Thematically, City of Fortune emphasizes the conundrum of Venetian identity and how Venice constructed its identity, specifically drawing on those four tenants of departure, risk, profit, and glory. Immediately, the reader sees that Venice is simply different in terms of its resources and its resource potential than other cities in Europe and the broader European and Mediterranean experience. Specifically, Venice’s economy and social organization was mobile, flexible, arguably more democratically determined than other European feudal systems or city-states, but above all, it was fundamentally defined by its investment in and commitment to a maritime existence.

This maritime commitment provided such a unique aspect that often others—allies or enemies—simply had no means to make sense of a maritime force. For landlubber Crusaders, the thought of a sea-based attack on Constantinople in 1204 was ludicrous at best and suicidal at worst.

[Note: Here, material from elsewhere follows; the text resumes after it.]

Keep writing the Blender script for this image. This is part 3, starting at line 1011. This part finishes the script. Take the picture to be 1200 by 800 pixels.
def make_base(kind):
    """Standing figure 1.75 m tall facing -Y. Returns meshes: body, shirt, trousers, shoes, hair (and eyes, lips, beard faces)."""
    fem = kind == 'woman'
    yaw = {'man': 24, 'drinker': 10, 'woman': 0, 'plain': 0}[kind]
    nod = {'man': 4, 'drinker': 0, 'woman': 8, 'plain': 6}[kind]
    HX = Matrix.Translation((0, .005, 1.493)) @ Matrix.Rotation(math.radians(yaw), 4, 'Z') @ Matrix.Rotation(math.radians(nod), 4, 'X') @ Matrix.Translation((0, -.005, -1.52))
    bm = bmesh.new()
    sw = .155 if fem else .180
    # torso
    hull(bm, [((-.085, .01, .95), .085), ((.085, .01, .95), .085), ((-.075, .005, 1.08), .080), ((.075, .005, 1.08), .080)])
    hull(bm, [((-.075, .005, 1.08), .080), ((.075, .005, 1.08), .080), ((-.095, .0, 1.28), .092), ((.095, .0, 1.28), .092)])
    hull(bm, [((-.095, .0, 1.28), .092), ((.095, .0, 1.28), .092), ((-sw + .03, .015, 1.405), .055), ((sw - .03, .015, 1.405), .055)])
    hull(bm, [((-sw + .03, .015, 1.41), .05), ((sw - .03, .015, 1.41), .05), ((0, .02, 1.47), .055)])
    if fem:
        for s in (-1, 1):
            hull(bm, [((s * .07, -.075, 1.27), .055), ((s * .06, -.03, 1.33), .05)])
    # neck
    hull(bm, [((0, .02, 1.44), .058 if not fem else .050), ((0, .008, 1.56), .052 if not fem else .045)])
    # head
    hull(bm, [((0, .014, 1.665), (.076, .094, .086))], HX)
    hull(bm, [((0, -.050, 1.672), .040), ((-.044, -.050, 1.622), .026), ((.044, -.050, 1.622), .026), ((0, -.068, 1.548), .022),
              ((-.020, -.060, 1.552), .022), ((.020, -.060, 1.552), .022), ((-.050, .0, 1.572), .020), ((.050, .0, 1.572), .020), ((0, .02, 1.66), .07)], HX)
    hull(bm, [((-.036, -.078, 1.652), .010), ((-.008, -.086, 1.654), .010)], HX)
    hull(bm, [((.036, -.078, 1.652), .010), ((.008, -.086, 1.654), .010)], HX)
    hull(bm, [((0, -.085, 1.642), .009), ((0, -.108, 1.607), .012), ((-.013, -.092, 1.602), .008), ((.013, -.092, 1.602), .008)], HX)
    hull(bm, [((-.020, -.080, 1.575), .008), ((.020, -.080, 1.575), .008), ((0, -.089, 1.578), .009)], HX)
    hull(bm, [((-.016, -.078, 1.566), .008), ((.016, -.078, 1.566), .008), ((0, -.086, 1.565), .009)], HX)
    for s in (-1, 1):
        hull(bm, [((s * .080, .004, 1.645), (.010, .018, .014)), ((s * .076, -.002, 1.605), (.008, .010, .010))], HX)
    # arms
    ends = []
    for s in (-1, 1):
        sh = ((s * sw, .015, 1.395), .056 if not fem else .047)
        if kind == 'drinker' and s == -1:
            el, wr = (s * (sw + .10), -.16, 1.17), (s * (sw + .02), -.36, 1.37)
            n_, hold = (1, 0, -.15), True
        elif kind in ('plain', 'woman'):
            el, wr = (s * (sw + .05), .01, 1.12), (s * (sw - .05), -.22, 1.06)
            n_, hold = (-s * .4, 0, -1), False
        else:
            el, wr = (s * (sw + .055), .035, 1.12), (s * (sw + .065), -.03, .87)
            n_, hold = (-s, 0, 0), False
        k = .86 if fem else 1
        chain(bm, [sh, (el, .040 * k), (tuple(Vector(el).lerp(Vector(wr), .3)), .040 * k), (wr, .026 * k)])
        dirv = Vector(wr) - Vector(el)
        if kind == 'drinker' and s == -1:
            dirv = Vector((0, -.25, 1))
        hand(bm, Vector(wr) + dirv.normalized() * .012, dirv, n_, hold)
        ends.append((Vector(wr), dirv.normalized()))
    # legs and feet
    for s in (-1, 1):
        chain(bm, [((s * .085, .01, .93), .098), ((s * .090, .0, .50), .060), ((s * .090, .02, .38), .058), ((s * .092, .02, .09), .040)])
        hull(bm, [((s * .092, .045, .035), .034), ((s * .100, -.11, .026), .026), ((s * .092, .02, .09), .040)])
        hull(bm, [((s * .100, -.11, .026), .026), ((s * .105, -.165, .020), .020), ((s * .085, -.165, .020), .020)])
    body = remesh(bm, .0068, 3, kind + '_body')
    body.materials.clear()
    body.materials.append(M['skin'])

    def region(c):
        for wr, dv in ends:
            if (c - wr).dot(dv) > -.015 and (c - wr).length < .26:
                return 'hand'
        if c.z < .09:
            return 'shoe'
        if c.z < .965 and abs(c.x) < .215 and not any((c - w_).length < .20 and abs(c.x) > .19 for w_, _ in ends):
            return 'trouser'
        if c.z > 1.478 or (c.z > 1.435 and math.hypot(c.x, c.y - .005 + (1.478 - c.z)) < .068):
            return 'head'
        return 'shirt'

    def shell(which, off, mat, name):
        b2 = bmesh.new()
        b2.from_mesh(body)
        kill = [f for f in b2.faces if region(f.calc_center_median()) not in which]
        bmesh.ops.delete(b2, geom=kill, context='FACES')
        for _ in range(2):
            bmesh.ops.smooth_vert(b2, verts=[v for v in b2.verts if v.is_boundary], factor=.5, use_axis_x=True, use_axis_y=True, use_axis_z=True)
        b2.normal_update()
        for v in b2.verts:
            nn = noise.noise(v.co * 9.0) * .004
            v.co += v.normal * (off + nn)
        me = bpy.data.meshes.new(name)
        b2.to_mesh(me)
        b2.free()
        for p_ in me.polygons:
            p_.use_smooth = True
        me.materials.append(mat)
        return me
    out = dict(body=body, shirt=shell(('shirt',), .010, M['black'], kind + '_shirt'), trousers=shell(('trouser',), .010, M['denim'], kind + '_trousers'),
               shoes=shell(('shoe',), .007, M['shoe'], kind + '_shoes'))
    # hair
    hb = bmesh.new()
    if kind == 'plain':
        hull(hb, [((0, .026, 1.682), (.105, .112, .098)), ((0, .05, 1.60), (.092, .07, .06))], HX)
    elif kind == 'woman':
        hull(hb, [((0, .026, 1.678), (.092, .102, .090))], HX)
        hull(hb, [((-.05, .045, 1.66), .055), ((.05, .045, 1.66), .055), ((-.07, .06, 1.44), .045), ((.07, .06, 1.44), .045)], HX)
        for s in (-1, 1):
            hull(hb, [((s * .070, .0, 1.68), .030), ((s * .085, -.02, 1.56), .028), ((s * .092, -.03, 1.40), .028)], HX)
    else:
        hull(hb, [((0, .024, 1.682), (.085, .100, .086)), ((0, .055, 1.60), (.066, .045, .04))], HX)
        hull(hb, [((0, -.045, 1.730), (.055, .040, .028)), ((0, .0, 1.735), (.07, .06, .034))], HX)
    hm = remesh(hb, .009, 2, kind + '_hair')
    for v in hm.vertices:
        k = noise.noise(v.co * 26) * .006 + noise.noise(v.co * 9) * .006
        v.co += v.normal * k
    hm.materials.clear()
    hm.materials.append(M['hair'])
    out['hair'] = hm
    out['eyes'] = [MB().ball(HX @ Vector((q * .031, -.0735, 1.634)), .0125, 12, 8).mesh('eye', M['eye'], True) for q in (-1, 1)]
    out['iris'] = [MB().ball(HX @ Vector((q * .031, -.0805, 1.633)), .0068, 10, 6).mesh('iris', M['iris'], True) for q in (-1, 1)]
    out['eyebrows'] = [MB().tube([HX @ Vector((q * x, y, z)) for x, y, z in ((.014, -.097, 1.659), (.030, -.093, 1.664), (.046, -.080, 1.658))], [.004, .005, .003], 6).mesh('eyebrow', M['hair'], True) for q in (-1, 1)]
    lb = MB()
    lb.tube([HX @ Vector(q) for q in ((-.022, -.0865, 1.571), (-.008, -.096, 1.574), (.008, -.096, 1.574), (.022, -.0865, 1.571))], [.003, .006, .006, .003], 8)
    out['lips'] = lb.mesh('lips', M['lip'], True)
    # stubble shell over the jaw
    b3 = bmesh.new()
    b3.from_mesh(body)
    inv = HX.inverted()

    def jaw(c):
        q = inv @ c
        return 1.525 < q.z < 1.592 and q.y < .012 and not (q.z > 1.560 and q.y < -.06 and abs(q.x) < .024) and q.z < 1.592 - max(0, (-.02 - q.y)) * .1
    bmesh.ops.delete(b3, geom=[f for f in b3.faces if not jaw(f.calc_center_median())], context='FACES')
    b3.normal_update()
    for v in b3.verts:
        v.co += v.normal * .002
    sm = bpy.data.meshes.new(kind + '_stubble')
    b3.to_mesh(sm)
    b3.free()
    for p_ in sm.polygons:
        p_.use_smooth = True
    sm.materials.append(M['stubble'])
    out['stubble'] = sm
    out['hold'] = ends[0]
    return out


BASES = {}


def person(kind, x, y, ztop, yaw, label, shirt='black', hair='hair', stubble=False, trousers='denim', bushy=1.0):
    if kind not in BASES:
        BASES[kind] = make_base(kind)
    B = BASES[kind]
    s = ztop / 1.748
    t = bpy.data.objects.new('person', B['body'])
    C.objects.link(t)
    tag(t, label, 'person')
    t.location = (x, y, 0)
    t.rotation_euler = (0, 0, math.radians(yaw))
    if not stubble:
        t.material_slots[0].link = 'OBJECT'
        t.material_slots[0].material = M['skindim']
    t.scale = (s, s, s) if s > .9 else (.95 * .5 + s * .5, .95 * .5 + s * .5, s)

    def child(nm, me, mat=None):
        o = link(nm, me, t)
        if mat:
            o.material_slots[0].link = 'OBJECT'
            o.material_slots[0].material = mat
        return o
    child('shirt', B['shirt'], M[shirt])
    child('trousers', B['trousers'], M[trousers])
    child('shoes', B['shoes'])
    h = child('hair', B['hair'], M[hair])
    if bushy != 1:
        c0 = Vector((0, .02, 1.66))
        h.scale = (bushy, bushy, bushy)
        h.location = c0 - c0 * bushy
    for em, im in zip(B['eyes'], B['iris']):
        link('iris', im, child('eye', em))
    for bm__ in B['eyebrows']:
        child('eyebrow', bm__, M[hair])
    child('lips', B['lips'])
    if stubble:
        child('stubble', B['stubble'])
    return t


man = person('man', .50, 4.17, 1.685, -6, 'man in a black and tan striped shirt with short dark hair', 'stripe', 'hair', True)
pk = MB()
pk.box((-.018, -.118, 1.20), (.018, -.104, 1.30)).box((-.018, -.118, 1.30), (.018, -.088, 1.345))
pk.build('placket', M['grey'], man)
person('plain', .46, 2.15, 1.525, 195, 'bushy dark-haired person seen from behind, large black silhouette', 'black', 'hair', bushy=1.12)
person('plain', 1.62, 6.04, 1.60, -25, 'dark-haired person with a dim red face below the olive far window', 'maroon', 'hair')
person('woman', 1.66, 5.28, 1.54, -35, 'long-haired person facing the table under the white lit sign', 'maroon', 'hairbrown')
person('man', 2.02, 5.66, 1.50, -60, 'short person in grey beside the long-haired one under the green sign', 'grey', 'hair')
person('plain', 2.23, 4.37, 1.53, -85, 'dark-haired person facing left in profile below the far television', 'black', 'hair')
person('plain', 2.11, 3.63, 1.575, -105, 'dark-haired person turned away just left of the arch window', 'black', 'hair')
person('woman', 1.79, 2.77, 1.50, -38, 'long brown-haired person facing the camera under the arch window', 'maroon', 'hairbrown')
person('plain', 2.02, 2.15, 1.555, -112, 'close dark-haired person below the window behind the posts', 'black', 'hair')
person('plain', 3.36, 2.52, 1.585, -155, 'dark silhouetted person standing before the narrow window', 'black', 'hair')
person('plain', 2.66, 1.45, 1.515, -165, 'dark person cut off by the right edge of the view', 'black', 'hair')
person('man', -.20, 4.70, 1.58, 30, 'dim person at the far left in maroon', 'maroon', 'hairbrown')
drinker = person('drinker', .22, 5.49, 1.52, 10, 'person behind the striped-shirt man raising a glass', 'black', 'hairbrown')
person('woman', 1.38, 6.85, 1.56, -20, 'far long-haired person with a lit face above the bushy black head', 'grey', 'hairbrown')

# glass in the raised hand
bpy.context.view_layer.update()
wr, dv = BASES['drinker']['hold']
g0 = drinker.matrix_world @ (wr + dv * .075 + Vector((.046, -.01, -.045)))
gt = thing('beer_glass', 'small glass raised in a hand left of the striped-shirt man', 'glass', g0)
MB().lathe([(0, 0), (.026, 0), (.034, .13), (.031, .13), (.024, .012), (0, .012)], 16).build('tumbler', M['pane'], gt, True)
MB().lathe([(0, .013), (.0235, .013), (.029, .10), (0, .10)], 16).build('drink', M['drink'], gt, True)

For poets, humanists, and historians like Plutarch gazing out at vessels disappearing across the Venetian lagoon, the spectacle was practically beyond comprehension. “When my eyes could no longer follow the ships through the darkness, I picked up m pen again, shaken and deeply moved” (pp. xxxi).

Coming back to the question of writing good history, the particular genius of Mr. Crowley’s history is his narrative approach arche coupled with historical figures that brilliantly illustrate the contextual milieu of the times. Consider, for example, Mr. Crowley’s several chapter sketch of Venice’s serving doge, Enrico Dandolo from the early thirteenth-century. The pious, blind, and scathingly shrewd Dandolo directed and negotiated Venice’s incredibly profitable contract as a major financial backer of the Fourth Crusade through the contribution of ships and the lending of money.

City of Fortune: How Venice Ruled the Seas is a fantastically fast-paced historical narrative and a welcome read. Mr. Crowley’s vivid pairing of broad historical themes with interesting historical characters leaves the reader grappling with the problematique of the construction of Venetian identity and the confusing means that Venice situated itself in the emerging modern world.